— start Data shown —

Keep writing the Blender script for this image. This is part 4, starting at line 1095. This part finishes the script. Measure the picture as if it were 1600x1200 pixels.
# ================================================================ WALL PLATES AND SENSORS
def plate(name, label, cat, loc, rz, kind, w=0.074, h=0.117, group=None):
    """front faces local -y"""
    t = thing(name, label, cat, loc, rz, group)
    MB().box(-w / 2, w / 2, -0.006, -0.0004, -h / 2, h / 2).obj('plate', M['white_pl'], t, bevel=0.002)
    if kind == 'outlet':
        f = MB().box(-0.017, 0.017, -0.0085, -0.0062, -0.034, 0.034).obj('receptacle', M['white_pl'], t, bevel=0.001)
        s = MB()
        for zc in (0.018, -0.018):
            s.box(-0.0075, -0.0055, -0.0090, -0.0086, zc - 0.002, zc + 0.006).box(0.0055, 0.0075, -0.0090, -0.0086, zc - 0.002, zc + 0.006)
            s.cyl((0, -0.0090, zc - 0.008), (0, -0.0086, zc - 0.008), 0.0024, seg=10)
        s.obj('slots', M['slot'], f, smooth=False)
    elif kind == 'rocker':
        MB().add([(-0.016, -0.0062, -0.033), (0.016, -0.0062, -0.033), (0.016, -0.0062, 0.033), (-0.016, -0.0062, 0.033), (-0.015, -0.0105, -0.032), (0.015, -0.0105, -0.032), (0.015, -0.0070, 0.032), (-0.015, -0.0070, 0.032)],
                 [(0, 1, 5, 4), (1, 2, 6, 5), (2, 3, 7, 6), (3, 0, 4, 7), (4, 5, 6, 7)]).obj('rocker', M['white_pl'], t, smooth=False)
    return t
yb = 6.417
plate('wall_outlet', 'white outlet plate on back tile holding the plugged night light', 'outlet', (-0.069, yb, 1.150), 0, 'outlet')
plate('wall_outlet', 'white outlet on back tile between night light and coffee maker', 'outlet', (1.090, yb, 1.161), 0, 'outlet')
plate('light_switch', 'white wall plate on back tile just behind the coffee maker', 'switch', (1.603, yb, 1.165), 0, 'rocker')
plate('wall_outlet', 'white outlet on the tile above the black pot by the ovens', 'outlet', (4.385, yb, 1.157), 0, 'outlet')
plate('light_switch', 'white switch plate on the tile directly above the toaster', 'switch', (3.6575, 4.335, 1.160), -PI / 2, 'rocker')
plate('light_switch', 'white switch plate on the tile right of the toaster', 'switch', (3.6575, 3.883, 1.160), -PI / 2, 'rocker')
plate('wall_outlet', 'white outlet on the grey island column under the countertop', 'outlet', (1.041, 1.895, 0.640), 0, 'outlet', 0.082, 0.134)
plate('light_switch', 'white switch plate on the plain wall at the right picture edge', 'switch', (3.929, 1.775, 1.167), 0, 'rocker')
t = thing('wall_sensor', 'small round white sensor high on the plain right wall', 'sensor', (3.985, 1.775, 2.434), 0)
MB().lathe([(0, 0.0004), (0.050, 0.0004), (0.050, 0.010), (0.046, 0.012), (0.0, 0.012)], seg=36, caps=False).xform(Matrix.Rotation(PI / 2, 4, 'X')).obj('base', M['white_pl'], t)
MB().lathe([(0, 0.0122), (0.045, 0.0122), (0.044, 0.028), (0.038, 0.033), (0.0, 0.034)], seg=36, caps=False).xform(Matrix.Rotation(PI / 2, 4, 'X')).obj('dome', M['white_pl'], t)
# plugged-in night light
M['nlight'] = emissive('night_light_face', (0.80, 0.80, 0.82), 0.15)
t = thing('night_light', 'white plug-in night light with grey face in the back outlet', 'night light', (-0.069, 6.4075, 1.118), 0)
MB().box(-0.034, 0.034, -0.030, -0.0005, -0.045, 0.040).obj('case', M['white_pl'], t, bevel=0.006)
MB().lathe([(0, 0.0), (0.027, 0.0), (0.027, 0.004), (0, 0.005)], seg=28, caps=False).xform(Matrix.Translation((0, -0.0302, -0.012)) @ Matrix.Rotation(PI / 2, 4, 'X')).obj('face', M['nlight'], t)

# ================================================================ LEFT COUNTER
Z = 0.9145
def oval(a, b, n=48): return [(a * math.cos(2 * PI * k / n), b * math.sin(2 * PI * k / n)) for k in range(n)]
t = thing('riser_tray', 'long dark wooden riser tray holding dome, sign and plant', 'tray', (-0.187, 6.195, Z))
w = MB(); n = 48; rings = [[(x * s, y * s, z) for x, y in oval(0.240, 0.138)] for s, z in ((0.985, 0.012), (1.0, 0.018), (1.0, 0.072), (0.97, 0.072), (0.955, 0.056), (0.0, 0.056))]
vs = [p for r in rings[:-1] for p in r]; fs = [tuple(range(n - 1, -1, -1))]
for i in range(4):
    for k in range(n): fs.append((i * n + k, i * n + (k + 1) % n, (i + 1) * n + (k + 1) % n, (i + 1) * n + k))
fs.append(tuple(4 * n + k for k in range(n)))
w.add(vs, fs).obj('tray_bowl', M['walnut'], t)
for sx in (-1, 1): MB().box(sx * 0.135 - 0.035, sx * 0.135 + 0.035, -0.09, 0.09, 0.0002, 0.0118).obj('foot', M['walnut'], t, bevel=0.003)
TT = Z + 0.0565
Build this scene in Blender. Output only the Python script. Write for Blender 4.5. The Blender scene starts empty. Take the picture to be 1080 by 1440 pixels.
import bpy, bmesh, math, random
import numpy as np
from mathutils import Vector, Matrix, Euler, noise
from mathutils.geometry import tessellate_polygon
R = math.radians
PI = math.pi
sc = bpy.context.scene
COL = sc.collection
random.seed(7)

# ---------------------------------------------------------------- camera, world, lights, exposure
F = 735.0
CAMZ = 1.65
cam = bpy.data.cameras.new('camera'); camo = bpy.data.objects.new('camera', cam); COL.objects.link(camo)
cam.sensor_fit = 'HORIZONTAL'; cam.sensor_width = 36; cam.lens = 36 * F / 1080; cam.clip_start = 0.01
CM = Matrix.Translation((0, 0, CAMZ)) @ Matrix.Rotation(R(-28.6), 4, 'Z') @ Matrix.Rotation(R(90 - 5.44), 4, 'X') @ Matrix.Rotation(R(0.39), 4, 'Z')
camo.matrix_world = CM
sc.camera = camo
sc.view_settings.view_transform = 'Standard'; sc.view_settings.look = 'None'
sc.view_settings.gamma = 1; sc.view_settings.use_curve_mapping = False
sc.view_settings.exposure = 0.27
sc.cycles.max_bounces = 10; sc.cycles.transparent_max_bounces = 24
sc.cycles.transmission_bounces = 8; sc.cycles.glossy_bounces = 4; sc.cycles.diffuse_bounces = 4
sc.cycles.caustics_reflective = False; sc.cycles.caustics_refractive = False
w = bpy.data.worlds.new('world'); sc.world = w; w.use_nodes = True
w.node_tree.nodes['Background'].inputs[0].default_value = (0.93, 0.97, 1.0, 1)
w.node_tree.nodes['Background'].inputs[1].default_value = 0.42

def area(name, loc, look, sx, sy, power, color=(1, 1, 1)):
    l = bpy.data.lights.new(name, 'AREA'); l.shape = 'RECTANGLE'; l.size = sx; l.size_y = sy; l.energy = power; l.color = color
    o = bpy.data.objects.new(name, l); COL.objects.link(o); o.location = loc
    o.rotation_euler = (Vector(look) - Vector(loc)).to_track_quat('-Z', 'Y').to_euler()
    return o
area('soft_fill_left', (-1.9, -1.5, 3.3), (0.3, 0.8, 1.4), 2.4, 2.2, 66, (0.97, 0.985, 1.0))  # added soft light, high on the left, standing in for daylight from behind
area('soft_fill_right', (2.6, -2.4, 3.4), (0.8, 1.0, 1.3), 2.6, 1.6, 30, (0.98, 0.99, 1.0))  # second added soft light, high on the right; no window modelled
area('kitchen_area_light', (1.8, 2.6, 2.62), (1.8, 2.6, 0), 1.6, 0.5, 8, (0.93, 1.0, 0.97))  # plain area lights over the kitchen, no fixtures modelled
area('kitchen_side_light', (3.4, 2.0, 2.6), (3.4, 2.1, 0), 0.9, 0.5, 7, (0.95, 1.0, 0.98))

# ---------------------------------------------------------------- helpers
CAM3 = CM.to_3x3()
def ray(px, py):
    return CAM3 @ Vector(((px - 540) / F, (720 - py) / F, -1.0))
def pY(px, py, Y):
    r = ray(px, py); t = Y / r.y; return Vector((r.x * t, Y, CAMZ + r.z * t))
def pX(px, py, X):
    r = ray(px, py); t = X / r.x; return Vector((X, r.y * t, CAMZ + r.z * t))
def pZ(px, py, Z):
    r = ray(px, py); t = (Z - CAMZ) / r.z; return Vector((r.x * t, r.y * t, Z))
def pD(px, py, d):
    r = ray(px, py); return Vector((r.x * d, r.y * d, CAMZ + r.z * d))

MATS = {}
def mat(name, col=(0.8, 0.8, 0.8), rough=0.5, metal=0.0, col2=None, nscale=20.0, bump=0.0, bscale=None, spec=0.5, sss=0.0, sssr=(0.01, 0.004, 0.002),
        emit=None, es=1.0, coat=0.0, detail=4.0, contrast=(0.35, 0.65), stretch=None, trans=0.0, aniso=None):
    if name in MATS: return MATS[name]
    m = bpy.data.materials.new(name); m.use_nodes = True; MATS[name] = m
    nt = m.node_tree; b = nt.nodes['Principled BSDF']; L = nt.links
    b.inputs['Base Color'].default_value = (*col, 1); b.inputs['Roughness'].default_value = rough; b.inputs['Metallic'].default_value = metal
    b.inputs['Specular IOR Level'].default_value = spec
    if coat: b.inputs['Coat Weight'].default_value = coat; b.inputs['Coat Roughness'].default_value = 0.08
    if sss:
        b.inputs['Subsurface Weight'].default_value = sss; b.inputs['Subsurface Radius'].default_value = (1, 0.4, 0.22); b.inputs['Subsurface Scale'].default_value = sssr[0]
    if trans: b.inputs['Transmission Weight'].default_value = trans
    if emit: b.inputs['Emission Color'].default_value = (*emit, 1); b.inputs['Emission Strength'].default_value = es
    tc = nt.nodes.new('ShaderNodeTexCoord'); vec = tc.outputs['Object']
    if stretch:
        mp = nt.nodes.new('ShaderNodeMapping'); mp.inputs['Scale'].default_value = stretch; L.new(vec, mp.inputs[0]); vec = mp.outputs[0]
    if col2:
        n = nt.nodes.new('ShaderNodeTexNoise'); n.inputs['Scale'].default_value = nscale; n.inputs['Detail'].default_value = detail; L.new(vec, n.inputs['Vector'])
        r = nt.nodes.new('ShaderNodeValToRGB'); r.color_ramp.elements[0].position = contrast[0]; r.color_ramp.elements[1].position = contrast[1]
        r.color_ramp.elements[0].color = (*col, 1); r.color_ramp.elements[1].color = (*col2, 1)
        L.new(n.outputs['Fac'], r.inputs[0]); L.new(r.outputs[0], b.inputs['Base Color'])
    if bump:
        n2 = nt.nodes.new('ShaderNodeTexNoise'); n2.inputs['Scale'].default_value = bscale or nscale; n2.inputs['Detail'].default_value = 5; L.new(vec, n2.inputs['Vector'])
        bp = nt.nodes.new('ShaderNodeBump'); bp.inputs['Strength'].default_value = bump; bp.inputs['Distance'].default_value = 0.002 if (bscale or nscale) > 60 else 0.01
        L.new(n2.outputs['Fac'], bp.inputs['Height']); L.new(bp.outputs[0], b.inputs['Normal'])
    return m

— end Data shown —

Written exercise:
Across all the entries, count the lines that contain the word "scene" and give the number by itself.

The response:
2